_WHAT YOU ARE ASKED TO DO_:
Below is a block of data; give all of it again word for word.

[Entries from a dataset]
BEGIN

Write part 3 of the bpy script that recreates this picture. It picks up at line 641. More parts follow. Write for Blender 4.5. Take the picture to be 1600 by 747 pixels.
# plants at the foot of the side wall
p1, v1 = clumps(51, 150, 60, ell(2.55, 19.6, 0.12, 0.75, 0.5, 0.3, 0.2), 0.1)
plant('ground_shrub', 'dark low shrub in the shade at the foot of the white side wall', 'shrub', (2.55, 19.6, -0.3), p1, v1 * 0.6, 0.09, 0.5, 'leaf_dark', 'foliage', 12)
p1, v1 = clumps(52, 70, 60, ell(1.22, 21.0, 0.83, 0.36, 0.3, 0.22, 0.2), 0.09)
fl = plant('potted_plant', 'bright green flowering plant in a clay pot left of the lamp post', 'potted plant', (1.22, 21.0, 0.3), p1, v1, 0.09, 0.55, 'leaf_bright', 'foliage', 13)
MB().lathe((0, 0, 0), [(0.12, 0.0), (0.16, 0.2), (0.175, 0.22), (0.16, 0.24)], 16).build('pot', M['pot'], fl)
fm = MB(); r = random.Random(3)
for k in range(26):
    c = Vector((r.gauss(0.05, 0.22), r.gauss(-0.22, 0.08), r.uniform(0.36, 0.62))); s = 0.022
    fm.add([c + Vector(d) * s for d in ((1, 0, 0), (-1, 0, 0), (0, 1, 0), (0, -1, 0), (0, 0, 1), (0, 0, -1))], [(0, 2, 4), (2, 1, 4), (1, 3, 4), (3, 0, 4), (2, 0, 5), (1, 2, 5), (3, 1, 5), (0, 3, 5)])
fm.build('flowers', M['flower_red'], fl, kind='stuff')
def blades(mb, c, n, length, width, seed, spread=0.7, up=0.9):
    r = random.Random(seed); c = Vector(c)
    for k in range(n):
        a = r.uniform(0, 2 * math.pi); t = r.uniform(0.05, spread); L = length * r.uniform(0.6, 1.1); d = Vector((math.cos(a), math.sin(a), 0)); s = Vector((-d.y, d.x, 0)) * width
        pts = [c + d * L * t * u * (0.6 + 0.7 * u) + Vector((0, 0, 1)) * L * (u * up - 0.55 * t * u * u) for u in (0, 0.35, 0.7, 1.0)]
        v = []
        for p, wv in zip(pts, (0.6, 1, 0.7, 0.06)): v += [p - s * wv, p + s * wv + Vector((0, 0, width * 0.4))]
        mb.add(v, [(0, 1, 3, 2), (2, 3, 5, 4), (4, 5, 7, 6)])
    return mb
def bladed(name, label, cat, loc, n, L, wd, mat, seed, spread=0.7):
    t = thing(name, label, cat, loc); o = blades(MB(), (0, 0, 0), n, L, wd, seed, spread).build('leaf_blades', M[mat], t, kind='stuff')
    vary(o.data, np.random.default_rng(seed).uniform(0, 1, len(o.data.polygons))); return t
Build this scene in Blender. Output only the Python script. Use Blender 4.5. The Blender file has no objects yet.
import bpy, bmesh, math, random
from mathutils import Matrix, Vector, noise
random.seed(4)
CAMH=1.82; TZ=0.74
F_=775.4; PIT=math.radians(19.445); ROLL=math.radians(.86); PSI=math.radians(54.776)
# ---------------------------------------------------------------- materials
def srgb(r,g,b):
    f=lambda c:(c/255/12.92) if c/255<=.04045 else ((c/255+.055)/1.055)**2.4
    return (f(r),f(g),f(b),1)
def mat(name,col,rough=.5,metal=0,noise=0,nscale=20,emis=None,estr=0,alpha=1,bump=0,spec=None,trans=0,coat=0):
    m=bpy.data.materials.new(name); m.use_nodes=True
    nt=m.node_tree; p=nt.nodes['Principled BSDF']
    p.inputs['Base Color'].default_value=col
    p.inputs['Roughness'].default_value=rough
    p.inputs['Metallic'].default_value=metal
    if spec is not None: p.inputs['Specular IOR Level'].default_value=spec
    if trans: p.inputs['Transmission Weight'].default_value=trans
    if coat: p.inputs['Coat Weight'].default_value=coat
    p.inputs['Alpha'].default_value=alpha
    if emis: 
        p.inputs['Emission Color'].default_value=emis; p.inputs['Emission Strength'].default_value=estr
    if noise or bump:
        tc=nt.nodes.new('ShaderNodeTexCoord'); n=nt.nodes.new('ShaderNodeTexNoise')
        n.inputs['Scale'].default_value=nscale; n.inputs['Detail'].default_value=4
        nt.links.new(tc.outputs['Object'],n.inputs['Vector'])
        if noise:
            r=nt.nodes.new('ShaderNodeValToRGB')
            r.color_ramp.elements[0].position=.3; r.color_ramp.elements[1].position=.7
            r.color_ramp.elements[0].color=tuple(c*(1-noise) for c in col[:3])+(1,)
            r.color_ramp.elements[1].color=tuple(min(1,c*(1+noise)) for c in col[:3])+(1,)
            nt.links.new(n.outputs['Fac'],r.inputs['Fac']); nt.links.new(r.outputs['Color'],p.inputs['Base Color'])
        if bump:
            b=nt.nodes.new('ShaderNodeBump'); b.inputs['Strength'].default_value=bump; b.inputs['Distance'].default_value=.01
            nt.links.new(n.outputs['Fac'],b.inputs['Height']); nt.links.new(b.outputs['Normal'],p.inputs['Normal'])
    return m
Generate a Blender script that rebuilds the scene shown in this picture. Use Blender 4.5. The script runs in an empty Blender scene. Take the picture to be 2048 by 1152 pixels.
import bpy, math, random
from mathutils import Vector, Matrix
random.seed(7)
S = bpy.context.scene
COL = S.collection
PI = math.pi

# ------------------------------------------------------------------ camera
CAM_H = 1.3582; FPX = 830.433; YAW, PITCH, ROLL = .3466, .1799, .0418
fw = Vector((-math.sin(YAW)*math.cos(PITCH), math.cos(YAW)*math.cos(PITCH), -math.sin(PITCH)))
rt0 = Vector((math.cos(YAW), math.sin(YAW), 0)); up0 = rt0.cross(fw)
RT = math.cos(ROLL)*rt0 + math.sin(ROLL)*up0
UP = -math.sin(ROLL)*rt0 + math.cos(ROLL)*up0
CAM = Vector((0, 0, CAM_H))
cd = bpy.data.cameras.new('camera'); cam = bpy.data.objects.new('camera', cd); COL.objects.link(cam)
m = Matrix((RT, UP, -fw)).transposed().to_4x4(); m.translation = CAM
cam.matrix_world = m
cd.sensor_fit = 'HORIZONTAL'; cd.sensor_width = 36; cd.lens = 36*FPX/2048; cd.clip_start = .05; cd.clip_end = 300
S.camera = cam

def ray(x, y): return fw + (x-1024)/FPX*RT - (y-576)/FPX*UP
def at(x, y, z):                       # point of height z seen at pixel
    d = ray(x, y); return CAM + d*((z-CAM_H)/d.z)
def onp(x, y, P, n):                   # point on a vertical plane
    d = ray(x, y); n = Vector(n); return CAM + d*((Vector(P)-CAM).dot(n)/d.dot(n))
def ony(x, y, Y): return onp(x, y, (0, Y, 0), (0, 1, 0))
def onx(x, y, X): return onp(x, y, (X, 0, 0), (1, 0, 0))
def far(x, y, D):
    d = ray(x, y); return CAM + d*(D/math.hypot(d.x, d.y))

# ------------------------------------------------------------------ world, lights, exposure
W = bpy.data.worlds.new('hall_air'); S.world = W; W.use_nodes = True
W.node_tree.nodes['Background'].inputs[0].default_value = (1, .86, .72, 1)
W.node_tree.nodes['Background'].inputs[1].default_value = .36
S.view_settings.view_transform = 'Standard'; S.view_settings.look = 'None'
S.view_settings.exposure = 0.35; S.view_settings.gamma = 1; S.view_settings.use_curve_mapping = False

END

_TASK OUTPUT_:
Write part 3 of the bpy script that recreates this picture. It picks up at line 641. More parts follow. Write for Blender 4.5. Take the picture to be 1600 by 747 pixels.
# plants at the foot of the side wall
p1, v1 = clumps(51, 150, 60, ell(2.55, 19.6, 0.12, 0.75, 0.5, 0.3, 0.2), 0.1)
plant('ground_shrub', 'dark low shrub in the shade at the foot of the white side wall', 'shrub', (2.55, 19.6, -0.3), p1, v1 * 0.6, 0.09, 0.5, 'leaf_dark', 'foliage', 12)
p1, v1 = clumps(52, 70, 60, ell(1.22, 21.0, 0.83, 0.36, 0.3, 0.22, 0.2), 0.09)
fl = plant('potted_plant', 'bright green flowering plant in a clay pot left of the lamp post', 'potted plant', (1.22, 21.0, 0.3), p1, v1, 0.09, 0.55, 'leaf_bright', 'foliage', 13)
MB().lathe((0, 0, 0), [(0.12, 0.0), (0.16, 0.2), (0.175, 0.22), (0.16, 0.24)], 16).build('pot', M['pot'], fl)
fm = MB(); r = random.Random(3)
for k in range(26):
    c = Vector((r.gauss(0.05, 0.22), r.gauss(-0.22, 0.08), r.uniform(0.36, 0.62))); s = 0.022
    fm.add([c + Vector(d) * s for d in ((1, 0, 0), (-1, 0, 0), (0, 1, 0), (0, -1, 0), (0, 0, 1), (0, 0, -1))], [(0, 2, 4), (2, 1, 4), (1, 3, 4), (3, 0, 4), (2, 0, 5), (1, 2, 5), (3, 1, 5), (0, 3, 5)])
fm.build('flowers', M['flower_red'], fl, kind='stuff')
def blades(mb, c, n, length, width, seed, spread=0.7, up=0.9):
    r = random.Random(seed); c = Vector(c)
    for k in range(n):
        a = r.uniform(0, 2 * math.pi); t = r.uniform(0.05, spread); L = length * r.uniform(0.6, 1.1); d = Vector((math.cos(a), math.sin(a), 0)); s = Vector((-d.y, d.x, 0)) * width
        pts = [c + d * L * t * u * (0.6 + 0.7 * u) + Vector((0, 0, 1)) * L * (u * up - 0.55 * t * u * u) for u in (0, 0.35, 0.7, 1.0)]
        v = []
        for p, wv in zip(pts, (0.6, 1, 0.7, 0.06)): v += [p - s * wv, p + s * wv + Vector((0, 0, width * 0.4))]
        mb.add(v, [(0, 1, 3, 2), (2, 3, 5, 4), (4, 5, 7, 6)])
    return mb
def bladed(name, label, cat, loc, n, L, wd, mat, seed, spread=0.7):
    t = thing(name, label, cat, loc); o = blades(MB(), (0, 0, 0), n, L, wd, seed, spread).build('leaf_blades', M[mat], t, kind='stuff')
    vary(o.data, np.random.default_rng(seed).uniform(0, 1, len(o.data.polygons))); return t
Build this scene in Blender. Output only the Python script. Use Blender 4.5. The Blender file has no objects yet.
import bpy, bmesh, math, random
from mathutils import Matrix, Vector, noise
random.seed(4)
CAMH=1.82; TZ=0.74
F_=775.4; PIT=math.radians(19.445); ROLL=math.radians(.86); PSI=math.radians(54.776)
# ---------------------------------------------------------------- materials
def srgb(r,g,b):
    f=lambda c:(c/255/12.92) if c/255<=.04045 else ((c/255+.055)/1.055)**2.4
    return (f(r),f(g),f(b),1)
def mat(name,col,rough=.5,metal=0,noise=0,nscale=20,emis=None,estr=0,alpha=1,bump=0,spec=None,trans=0,coat=0):
    m=bpy.data.materials.new(name); m.use_nodes=True
    nt=m.node_tree; p=nt.nodes['Principled BSDF']
    p.inputs['Base Color'].default_value=col
    p.inputs['Roughness'].default_value=rough
    p.inputs['Metallic'].default_value=metal
    if spec is not None: p.inputs['Specular IOR Level'].default_value=spec
    if trans: p.inputs['Transmission Weight'].default_value=trans
    if coat: p.inputs['Coat Weight'].default_value=coat
    p.inputs['Alpha'].default_value=alpha
    if emis: 
        p.inputs['Emission Color'].default_value=emis; p.inputs['Emission Strength'].default_value=estr
    if noise or bump:
        tc=nt.nodes.new('ShaderNodeTexCoord'); n=nt.nodes.new('ShaderNodeTexNoise')
        n.inputs['Scale'].default_value=nscale; n.inputs['Detail'].default_value=4
        nt.links.new(tc.outputs['Object'],n.inputs['Vector'])
        if noise:
            r=nt.nodes.new('ShaderNodeValToRGB')
            r.color_ramp.elements[0].position=.3; r.color_ramp.elements[1].position=.7
            r.color_ramp.elements[0].color=tuple(c*(1-noise) for c in col[:3])+(1,)
            r.color_ramp.elements[1].color=tuple(min(1,c*(1+noise)) for c in col[:3])+(1,)
            nt.links.new(n.outputs['Fac'],r.inputs['Fac']); nt.links.new(r.outputs['Color'],p.inputs['Base Color'])
        if bump:
            b=nt.nodes.new('ShaderNodeBump'); b.inputs['Strength'].default_value=bump; b.inputs['Distance'].default_value=.01
            nt.links.new(n.outputs['Fac'],b.inputs['Height']); nt.links.new(b.outputs['Normal'],p.inputs['Normal'])
    return m
Generate a Blender script that rebuilds the scene shown in this picture. Use Blender 4.5. The script runs in an empty Blender scene. Take the picture to be 2048 by 1152 pixels.
import bpy, math, random
from mathutils import Vector, Matrix
random.seed(7)
S = bpy.context.scene
COL = S.collection
PI = math.pi

# ------------------------------------------------------------------ camera
CAM_H = 1.3582; FPX = 830.433; YAW, PITCH, ROLL = .3466, .1799, .0418
fw = Vector((-math.sin(YAW)*math.cos(PITCH), math.cos(YAW)*math.cos(PITCH), -math.sin(PITCH)))
rt0 = Vector((math.cos(YAW), math.sin(YAW), 0)); up0 = rt0.cross(fw)
RT = math.cos(ROLL)*rt0 + math.sin(ROLL)*up0
UP = -math.sin(ROLL)*rt0 + math.cos(ROLL)*up0
CAM = Vector((0, 0, CAM_H))
cd = bpy.data.cameras.new('camera'); cam = bpy.data.objects.new('camera', cd); COL.objects.link(cam)
m = Matrix((RT, UP, -fw)).transposed().to_4x4(); m.translation = CAM
cam.matrix_world = m
cd.sensor_fit = 'HORIZONTAL'; cd.sensor_width = 36; cd.lens = 36*FPX/2048; cd.clip_start = .05; cd.clip_end = 300
S.camera = cam

def ray(x, y): return fw + (x-1024)/FPX*RT - (y-576)/FPX*UP
def at(x, y, z):                       # point of height z seen at pixel
    d = ray(x, y); return CAM + d*((z-CAM_H)/d.z)
def onp(x, y, P, n):                   # point on a vertical plane
    d = ray(x, y); n = Vector(n); return CAM + d*((Vector(P)-CAM).dot(n)/d.dot(n))
def ony(x, y, Y): return onp(x, y, (0, Y, 0), (0, 1, 0))
def onx(x, y, X): return onp(x, y, (X, 0, 0), (1, 0, 0))
def far(x, y, D):
    d = ray(x, y); return CAM + d*(D/math.hypot(d.x, d.y))

# ------------------------------------------------------------------ world, lights, exposure
W = bpy.data.worlds.new('hall_air'); S.world = W; W.use_nodes = True
W.node_tree.nodes['Background'].inputs[0].default_value = (1, .86, .72, 1)
W.node_tree.nodes['Background'].inputs[1].default_value = .36
S.view_settings.view_transform = 'Standard'; S.view_settings.look = 'None'
S.view_settings.exposure = 0.35; S.view_settings.gamma = 1; S.view_settings.use_curve_mapping = False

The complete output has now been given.